If you have a bimonthly expense, divide by two for the monthly total; semi annual expenses, divide by six and annual expenses by twelve.
That's a heck of a lot of expenses, isn't it? Those are basic to most households. The income category is tiny in comparison, right? Tally up the income subtotal and the expense subtotal, then subtract the expenses from your income. If you've more income than expenses, you are in fighting shape. By the way, this is called your net income. If you have more expenses than income, readjust your budget and stick to it.

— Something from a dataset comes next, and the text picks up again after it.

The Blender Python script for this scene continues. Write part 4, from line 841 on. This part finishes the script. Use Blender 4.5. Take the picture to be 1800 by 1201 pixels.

Strive for no more than 35 percent of your income to be allocated to mortgage and taxes or rent. Most families have one to two vehicles, so strive for no more than 20 percent of your budget for purchases, gas, maintenance and repair. The average family of four should strive for around 15 percent of the budget for food and toiletries. The remaining 30 percent of the budget is situational and should be budgeted according to family specific expenses.
The rule used to be to have two months of savings built up. Now it is six months minimum, a year or two better. Start small, get into the mindset of saving, take baby steps, then run with it.
The economy is terrible. But by assessing your needs and your wants, budgeting your money, spending smartly and putting money back into savings, you can work on offsetting the negative and get your family into a workable, positive routine of saving.
Spend Smartly
If you don't know the difference between a debit card and a credit card, find out. Ignorance is no defense to collection agencies. Ask questions, read the small print. A debit card takes the money straight from your checking or savings account. A credit card you pay a minimum monthly payment with interest. The person behind you in checkout won't know if you are using a debit or a credit card simply by looking at the sponsoring logo or bank name.
Tips for Saving
- Get into the mindset for saving.
- Create a realistic budget.
- Make yourself an expense and pay yourself FIRST.
- Move your credit card balances to a card with a lower interest rate. Once you pay off a credit card, add that expense to another credit card to pay it off more quickly, creating interest savings that can later be budgeted toward a savings account.
- Understand overdraft protection and where that protection will be transferred from: a high-interest credit card or that savings you are trying to build up.
- Utilize company flex-spending and other tax-deferred savings. Put the maximum in your 401K, have it taken from your check and create your budget from the net check instead of the gross.